After he left the Ners, Franklin became a full-time reliever once more, never making a start after 2005. His return to the bullpen was fairly anonymous before he seized the closing job for the Cardinals in 2008 and made the 2009 all-star game during a 38-save campaign. Still, by then Franklin was 36, and he was out of the majors two years later.

"The Other Guy"
Gil Meche
Age: 24
Starts: 32
Record: 15-13
ERA: 4.59
WAR: 1.7
What do you remember about Gil Meche? He strikes me as so incredibly average as a Mariner. To be honest, my biggest memory of him is that absurd contract the Royals gave him after he left Seattle without a single 2 WAR season.
The crazy thing about Meche making every start for a whole season is that he hadn’t pitched in the major leagues for two years because of problems with his rotator cuff and AC joint.
Nonetheless, Meche came out of the gates red hot. He had three straight scoreless starts to end April and continued to rack up quality starts into May and June. On June 20, a seven-inning scoreless no-decision bumped his ERA down to 2.89 with a 9-3 record.
Meche’s struggles began in July.

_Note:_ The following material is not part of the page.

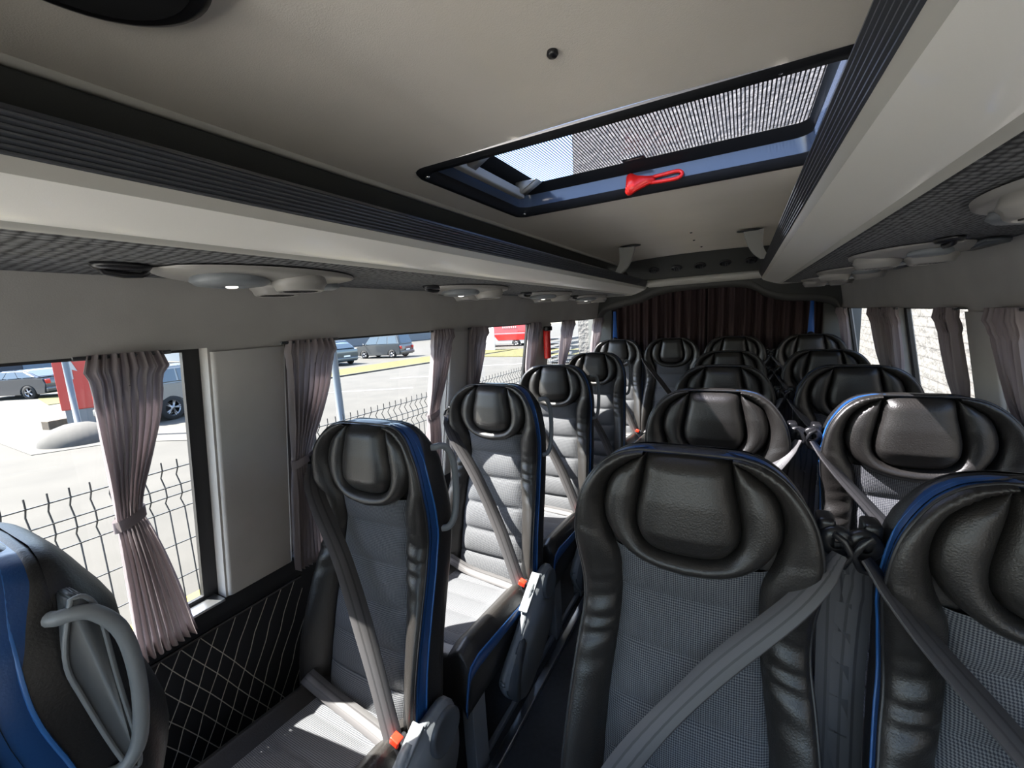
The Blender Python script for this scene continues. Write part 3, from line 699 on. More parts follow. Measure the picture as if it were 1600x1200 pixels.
def seat(aisle, guide):
    """aisle: side (+1 right, -1 left, 0 none) carrying handle, armrest; guide: side of the belt guide"""
    e = empty('coach_seat')
    b = sm_link('core', 'backrest', 'leather', e)
    sm_link('bolster1', 'bolster', 'leather', b); sm_link('bolster-1', 'bolster', 'leather', b)
    sm_link('panel', 'fabric_panel', 'seat_fabric', b)
    sm_link('rear', 'back_panel', 'leather_side', b)
    bd = sm_link('band', 'blue_band', 'leather_blue', e); sm_link('pipe1', 'piping', 'piping_black', bd); sm_link('pipe2', 'piping', 'piping_blue', bd)
    sm_link('side', 'side_panel', 'leather_side', e)
    hr = sm_link('roll', 'headrest', 'leather', e); sm_link('pillow', 'pillow', 'leather', hr)
    cu = sm_link('cbolster', 'cushion', 'leather', e); sm_link('cpanel', 'fabric_panel', 'seat_fabric', cu); 
    for s in ('-1', '1'): sm_link('cband' + s, 'blue_band', 'leather_blue', cu); sm_link('cside' + s, 'side_panel', 'leather_side', cu); sm_link('cpipe' + s, 'piping', 'piping_blue', cu)
    sm_link('cunder', 'base_pan', 'dark_matte', cu)
    for x in (-.20, .20):
        for y in (-.61, -.22):
            MB().box((x, y, .178), (.05, .085, .352), .006).build('leg', 'steel_grey', e, sharp=35)
    MB().box((0, -.42, .335), (.44, .5, .03), .006).build('seat_frame', 'dark_matte', e)
    g = guide
    gd = MB().box((g * .250, .02, 1.245), (.03, .05, .09), .01); gd.lathe([(.012, -.0), (.026, 0), (.030, .006), (.030, .016), (.024, .022), (.012, .022)], (g * .264, -.015, 1.25), 'Y', 20)
    gd.tube([(g * .256, -.03, 1.275), (g * .272, -.035, 1.265), (g * .284, -.035, 1.24), (g * .272, -.035, 1.215), (g * .256, -.03, 1.21)], .0065, 8)
    bg_ = gd.build('belt_guide', 'black_plastic', e)
    fold = lambda t: 1 if t > .12 else .55 + .45 * t / .12
    pts = [(g * .266, -.035, 1.238), (g * .20, -.085, 1.15), (g * .05, -.125, .97), (g * -.10, -.185, .76), (-g * .228, -.235, .50)]
    belt = ribbon(pts, .058, (1, 0, g * 1.0), n=36, taper=fold).build('seat_belt', 'webbing', e)
    ribbon([(g * .266, .0, 1.245), (g * .272, .01, 1.0), (g * .272, -.02, .7), (g * .266, -.05, .2), (g * .27, -.06, .04)], .055, (1, 0, 0), n=16, taper=fold).build('belt_strand', 'webbing', belt)
    ribbon([(-g * .225, -.232, .515), (-g * .12, -.215, .515), (g * .08, -.195, .515), (g * .20, -.20, .555), (g * .255, -.16, .50)], .05, (0, 1, .35), n=22).build('lap_strap', 'webbing', belt)
    bk = MB().box((-g * .240, -.225, .515), (.040, .034, .095), .007, ('Y', -g * R(18))).build('buckle', 'black_plastic', e)
    MB().box((-g * .232, -.236, .558), (.030, .026, .022), .004, ('Y', -g * R(18))).build('release_button', 'red_button', bk)
    if aisle:
        a = aisle
        # hanging armrest with pivot hub
        out_ = cr([(-.18, .575), (-.08, .575), (-.045, .50), (-.05, .36), (-.14, .25), (-.34, .145), (-.45, .185), (-.53, .30), (-.50, .36), (-.34, .47), (-.27, .56), (-.18, .575)], 44)[:-1]
        am = MB().prism([tuple(p) for p in out_], a * .262, a * .300, 'X', .008).build('armrest', 'grey_plastic', e)
        MB().lathe([(.066, .0), (.066, a * .010), (.058, a * .014), (.05, a * .012), (0, a * .012)], (a * .300, -.115, .50), 'X', 30).build('pivot_cap', 'dark_grey_plastic', am)
        MB().box((a * .281, -.265, .545), (.040, .17, .012), .004, ('X', R(33))).build('top_pad', 'grey_plastic', am)
        MB().prism([tuple(p) for p in cr([(-.50, .34), (-.40, .42), (-.36, .38), (-.42, .29), (-.44, .18), (-.52, .28), (-.50, .34)], 20)[:-1]], a * .290, a * .306, 'X', .004).build('arm_rib', 'dark_grey_plastic', am)
        # grab handle behind the shoulder
        hp_ = cr([(.026, 1.328), (.044, 1.330), (.064, 1.320), (.085, 1.28), (.092, 1.22), (.090, 1.15), (.080, 1.09), (.062, 1.062), (.044, 1.055)], 34)
        hb = MB().tube([(a * (.226 + .032 * max(0, math.sin(math.pi * k / 33)) ** .5), y, z) for k, (y, z) in enumerate(hp_)], .0105, 12).build('grab_handle', 'grey_plastic', e)
        rec = cr([(.045, 1.350), (.060, 1.345), (.070, 1.31), (.074, 1.20), (.080, 1.08), (.075, 1.045), (.060, 1.075), (.036, 1.20), (.028, 1.27), (.045, 1.350)], 40)[:-1]
        MB().prism([tuple(p) for p in rec], a * .19, a * .2445, 'X', .003).build('handle_mount', 'dark_grey_plastic', hb)
        MB().tube([(a * .244, y, z) for y, z in rec], .0035, 8, closed=True).build('mount_rim', 'grey_plastic', hb)
    return e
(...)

From July 6 to July 19, Meche had three consecutive starts with losses and five runs allowed. He hit another rough patch at the same time as Piñiero in August, giving up four, five, and seven runs in consecutive losses.
All that said, Meche’s worst stretch came during his final three starts of the season. The Rangers tagged him for eight earned runs in 2.1 innings on Sept. 16 and he only pitched one inning on Sept. 21, giving up five runs to Oakland. Lou Pinella brought him back three days later and he made it through five innings, but the Mariners didn’t score for him.
Meche would go onto be extremely average for the Ners for the next three seasons, before breaking out with the Royals in 2007 and 2008. Those years included an all-star appearance, 9.2 WAR and 34 starts each year. He retired prematurely before his age-32 season in 2011.
. . .
At the end of the day, this feat is thoroughly impressive, made more impressive by the fact that the 2003 Mariners rotation doesn’t contain any hall-of-famers. Sure, Moyer was fantastic, Garcia was still near his young peak, and Piñiero, Franklin, and Meche all chipped in with seasons that would be above average for their careers.
Additionally, extreme rotation stability like this usually translates to success. Of the nine teams to have all five starters make 30 starts in the modern era, every team won at least 81 games, and seven of the nine won 90 games.
According to Fangraphs, from 2011 to 2013, teams on average needed 10 different starting pitchers over the course of a season, and that sample includes two teams in the 5x30 start club. The 2017 Mariners are well on their way there and could easily get to a dozen given their stockpile of 4A pitchers and talented prospects in the high minors.
With that context, it’s truly stunning to think that five average-to-good pitchers made every start over the course of the ’03 season. As unlucky as the team has been since 2001, this was one time when every bounce truly went its way.